What is the oldest existing Chanukah Menorah in the world? As director of the Living Torah Museum, this is a question that I am often asked. Well, it dates back to the time of the Second Beis Hamikdash. It belongs to a private collector and recently he has decided to put it on loan to the Living Torah Museum. This terracotta Chanukah oil lamp is rectangular and decorated with grape leaves, with nine oil fonts in a row and an additional opening behind for the insertion of oil. Dr. Meir Ben Dov, Archaeologist, author of Carta’s Illustrated History of Jerusalem, and field director of the Temple Mount Excavations, examined this menorah in 1988. After his examination, he wrote the following: “It is undoubtedly the earliest Hanukah lamp extant. It is also possibly the oldest Jewish ceremonial object to have been discovered to date.”

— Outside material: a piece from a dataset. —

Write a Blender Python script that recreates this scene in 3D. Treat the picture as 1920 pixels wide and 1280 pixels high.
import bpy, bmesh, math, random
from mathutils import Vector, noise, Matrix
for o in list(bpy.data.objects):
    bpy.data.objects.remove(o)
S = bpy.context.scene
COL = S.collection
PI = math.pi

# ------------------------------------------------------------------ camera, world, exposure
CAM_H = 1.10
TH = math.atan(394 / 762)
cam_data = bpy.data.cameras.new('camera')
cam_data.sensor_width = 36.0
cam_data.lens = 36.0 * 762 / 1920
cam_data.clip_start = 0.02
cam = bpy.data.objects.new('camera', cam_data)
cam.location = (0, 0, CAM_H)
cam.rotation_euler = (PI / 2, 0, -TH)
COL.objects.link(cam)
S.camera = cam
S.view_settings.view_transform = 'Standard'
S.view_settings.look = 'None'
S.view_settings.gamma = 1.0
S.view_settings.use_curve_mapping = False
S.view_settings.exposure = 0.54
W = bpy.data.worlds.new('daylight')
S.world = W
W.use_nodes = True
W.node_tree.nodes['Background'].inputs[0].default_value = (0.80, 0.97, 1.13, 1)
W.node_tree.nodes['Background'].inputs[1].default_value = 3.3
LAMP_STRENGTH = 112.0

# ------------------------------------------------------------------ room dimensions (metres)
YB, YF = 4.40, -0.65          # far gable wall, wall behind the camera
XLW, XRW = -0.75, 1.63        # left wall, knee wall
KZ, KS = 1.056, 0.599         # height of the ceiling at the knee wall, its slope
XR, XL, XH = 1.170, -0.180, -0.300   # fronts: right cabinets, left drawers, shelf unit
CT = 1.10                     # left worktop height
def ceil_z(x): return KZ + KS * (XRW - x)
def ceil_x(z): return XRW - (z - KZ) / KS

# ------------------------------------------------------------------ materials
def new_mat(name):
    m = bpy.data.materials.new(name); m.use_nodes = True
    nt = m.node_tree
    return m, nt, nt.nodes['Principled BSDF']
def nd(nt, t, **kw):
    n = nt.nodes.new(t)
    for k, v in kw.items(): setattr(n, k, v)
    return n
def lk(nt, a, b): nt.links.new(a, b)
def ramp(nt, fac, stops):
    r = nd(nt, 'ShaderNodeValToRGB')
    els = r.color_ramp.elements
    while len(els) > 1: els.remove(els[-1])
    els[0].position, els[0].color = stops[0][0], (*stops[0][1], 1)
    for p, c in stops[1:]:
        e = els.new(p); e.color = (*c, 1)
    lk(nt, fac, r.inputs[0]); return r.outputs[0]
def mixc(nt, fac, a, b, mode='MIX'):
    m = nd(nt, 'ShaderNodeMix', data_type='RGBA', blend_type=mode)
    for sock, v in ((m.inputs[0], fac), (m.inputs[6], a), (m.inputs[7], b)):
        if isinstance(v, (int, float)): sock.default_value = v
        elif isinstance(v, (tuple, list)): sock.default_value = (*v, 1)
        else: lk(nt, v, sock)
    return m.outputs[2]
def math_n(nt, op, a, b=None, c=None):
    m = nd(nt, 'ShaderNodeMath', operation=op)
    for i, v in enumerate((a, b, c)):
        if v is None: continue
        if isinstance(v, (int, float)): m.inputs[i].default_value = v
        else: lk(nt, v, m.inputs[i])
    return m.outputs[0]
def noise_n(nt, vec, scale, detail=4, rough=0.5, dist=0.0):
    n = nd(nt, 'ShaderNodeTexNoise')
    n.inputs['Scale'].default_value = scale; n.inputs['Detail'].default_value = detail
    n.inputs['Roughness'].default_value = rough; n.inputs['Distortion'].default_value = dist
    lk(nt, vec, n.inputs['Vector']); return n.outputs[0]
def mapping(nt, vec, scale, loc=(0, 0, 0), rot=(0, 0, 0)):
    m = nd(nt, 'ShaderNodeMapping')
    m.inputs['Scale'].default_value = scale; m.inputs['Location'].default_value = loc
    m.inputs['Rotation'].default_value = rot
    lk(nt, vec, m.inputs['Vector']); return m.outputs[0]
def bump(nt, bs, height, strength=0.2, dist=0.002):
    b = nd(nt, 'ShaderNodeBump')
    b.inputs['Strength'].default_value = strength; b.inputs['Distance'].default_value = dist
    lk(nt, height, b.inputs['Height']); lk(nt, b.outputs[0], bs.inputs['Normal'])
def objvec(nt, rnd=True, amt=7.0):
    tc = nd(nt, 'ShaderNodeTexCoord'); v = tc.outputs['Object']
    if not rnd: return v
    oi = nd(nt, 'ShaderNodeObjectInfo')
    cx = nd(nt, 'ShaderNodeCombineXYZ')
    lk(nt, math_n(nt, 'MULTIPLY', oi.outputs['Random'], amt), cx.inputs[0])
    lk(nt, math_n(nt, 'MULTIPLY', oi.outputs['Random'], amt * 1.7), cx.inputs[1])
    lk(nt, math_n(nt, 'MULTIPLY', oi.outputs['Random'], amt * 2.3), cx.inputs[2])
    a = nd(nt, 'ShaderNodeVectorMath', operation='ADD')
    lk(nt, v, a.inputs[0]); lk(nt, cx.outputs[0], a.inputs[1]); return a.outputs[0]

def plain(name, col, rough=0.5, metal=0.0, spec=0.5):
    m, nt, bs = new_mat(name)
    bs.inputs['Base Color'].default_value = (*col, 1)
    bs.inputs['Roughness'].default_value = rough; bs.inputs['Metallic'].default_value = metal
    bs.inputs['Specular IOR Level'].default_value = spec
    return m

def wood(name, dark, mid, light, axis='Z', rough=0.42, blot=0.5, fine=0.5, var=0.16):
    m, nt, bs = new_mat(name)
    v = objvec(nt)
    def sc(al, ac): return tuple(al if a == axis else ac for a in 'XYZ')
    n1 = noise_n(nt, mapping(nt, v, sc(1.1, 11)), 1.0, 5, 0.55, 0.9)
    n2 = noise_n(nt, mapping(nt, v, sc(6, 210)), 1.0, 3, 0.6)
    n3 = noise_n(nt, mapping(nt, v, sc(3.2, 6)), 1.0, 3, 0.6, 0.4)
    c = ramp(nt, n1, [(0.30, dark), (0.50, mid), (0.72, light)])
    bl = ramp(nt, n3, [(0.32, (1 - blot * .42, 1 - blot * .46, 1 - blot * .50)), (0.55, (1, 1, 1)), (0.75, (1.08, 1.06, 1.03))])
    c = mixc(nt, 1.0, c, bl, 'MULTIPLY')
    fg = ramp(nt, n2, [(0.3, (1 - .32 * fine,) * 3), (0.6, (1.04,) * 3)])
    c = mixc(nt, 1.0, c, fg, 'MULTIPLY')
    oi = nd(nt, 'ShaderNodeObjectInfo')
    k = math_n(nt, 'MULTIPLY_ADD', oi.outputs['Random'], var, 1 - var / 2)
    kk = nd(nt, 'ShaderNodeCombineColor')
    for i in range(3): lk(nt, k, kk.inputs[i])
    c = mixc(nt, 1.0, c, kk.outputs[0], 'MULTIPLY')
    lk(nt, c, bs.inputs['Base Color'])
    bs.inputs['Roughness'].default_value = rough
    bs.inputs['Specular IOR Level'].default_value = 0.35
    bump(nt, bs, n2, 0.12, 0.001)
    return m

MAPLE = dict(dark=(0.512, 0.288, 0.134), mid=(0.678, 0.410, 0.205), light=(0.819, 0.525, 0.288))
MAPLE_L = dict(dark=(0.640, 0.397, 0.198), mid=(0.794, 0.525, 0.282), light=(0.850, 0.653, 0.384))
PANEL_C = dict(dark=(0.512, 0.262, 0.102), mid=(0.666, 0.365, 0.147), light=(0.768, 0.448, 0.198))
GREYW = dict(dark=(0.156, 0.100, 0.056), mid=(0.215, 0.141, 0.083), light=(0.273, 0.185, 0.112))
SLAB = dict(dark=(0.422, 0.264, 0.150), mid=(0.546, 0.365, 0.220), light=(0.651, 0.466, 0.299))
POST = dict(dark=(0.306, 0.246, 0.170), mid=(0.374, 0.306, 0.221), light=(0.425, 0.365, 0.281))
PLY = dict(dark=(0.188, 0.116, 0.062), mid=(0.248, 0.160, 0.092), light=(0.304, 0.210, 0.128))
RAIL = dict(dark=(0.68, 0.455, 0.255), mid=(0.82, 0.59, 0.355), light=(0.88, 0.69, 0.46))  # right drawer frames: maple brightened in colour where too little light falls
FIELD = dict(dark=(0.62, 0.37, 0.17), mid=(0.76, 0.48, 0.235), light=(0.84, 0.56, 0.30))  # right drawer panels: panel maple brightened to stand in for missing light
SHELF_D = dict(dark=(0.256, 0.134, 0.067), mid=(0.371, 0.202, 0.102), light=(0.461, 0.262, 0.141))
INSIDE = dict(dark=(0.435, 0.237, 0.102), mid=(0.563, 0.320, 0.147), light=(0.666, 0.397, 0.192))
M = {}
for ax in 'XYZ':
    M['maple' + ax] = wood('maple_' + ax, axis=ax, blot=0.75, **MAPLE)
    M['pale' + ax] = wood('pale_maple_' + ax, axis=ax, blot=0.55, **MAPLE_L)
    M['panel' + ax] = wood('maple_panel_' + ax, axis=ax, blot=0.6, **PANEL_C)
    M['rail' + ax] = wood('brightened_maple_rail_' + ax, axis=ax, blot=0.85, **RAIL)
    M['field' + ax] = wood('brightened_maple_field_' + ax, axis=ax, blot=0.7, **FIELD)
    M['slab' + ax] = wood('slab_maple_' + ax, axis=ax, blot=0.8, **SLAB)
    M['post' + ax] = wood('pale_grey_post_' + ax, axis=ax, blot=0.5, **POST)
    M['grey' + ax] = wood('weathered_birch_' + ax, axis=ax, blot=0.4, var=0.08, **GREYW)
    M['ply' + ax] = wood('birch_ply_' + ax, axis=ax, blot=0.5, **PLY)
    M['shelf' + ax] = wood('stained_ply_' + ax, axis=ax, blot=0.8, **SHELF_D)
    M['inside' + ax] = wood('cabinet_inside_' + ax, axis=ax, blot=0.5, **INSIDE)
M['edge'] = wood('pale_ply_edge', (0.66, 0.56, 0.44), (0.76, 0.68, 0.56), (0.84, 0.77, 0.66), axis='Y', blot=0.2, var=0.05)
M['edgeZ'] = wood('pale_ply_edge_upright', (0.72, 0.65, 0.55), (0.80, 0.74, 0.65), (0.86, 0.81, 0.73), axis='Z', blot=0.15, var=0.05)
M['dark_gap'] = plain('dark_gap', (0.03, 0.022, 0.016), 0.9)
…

This lamp dates back to the time of the Second Temple; the burn marks around the holes demonstrates that it was in fact used. Seeing up close a Chanukah Menorah used by Jews 2000 years ago is chilling. The person who would have used it was not wealthy; pottery was typically used by the poor. So apparently, 2,000 years ago a poor Jewish family lit this Chanukah Menorah and celebrated the miracle of Chanukah then as we do today.